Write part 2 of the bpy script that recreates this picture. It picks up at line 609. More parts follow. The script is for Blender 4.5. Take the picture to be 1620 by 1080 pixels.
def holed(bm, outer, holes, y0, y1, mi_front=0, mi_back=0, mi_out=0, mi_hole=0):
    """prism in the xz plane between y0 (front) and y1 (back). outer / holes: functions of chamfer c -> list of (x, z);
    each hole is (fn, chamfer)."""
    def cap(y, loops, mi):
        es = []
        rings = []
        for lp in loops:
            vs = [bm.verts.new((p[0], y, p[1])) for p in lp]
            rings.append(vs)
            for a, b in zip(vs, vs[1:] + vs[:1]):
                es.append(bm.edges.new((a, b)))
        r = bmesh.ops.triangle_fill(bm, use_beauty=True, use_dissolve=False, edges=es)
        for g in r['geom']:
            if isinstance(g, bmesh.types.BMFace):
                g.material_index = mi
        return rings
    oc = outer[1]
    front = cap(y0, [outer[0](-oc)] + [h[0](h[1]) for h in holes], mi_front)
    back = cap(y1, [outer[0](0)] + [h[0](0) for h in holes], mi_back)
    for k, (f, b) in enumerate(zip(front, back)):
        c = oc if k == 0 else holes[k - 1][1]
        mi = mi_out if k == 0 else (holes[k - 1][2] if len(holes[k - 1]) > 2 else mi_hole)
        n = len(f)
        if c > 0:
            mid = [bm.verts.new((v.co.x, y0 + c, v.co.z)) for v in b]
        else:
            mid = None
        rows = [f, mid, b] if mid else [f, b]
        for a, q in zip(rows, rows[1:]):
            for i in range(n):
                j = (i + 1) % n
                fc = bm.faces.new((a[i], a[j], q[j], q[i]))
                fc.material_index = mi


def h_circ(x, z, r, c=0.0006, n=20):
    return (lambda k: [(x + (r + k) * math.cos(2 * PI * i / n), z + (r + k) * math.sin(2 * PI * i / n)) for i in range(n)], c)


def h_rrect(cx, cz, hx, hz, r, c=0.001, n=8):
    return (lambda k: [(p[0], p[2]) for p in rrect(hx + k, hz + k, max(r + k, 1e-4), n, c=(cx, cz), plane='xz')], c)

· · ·

◆ DIRECTION
Retype all the material above precisely, with no line left out.

◆ RESULT
Write part 2 of the bpy script that recreates this picture. It picks up at line 609. More parts follow. The script is for Blender 4.5. Take the picture to be 1620 by 1080 pixels.
def holed(bm, outer, holes, y0, y1, mi_front=0, mi_back=0, mi_out=0, mi_hole=0):
    """prism in the xz plane between y0 (front) and y1 (back). outer / holes: functions of chamfer c -> list of (x, z);
    each hole is (fn, chamfer)."""
    def cap(y, loops, mi):
        es = []
        rings = []
        for lp in loops:
            vs = [bm.verts.new((p[0], y, p[1])) for p in lp]
            rings.append(vs)
            for a, b in zip(vs, vs[1:] + vs[:1]):
                es.append(bm.edges.new((a, b)))
        r = bmesh.ops.triangle_fill(bm, use_beauty=True, use_dissolve=False, edges=es)
        for g in r['geom']:
            if isinstance(g, bmesh.types.BMFace):
                g.material_index = mi
        return rings
    oc = outer[1]
    front = cap(y0, [outer[0](-oc)] + [h[0](h[1]) for h in holes], mi_front)
    back = cap(y1, [outer[0](0)] + [h[0](0) for h in holes], mi_back)
    for k, (f, b) in enumerate(zip(front, back)):
        c = oc if k == 0 else holes[k - 1][1]
        mi = mi_out if k == 0 else (holes[k - 1][2] if len(holes[k - 1]) > 2 else mi_hole)
        n = len(f)
        if c > 0:
            mid = [bm.verts.new((v.co.x, y0 + c, v.co.z)) for v in b]
        else:
            mid = None
        rows = [f, mid, b] if mid else [f, b]
        for a, q in zip(rows, rows[1:]):
            for i in range(n):
                j = (i + 1) % n
                fc = bm.faces.new((a[i], a[j], q[j], q[i]))
                fc.material_index = mi


def h_circ(x, z, r, c=0.0006, n=20):
    return (lambda k: [(x + (r + k) * math.cos(2 * PI * i / n), z + (r + k) * math.sin(2 * PI * i / n)) for i in range(n)], c)


def h_rrect(cx, cz, hx, hz, r, c=0.001, n=8):
    return (lambda k: [(p[0], p[2]) for p in rrect(hx + k, hz + k, max(r + k, 1e-4), n, c=(cx, cz), plane='xz')], c)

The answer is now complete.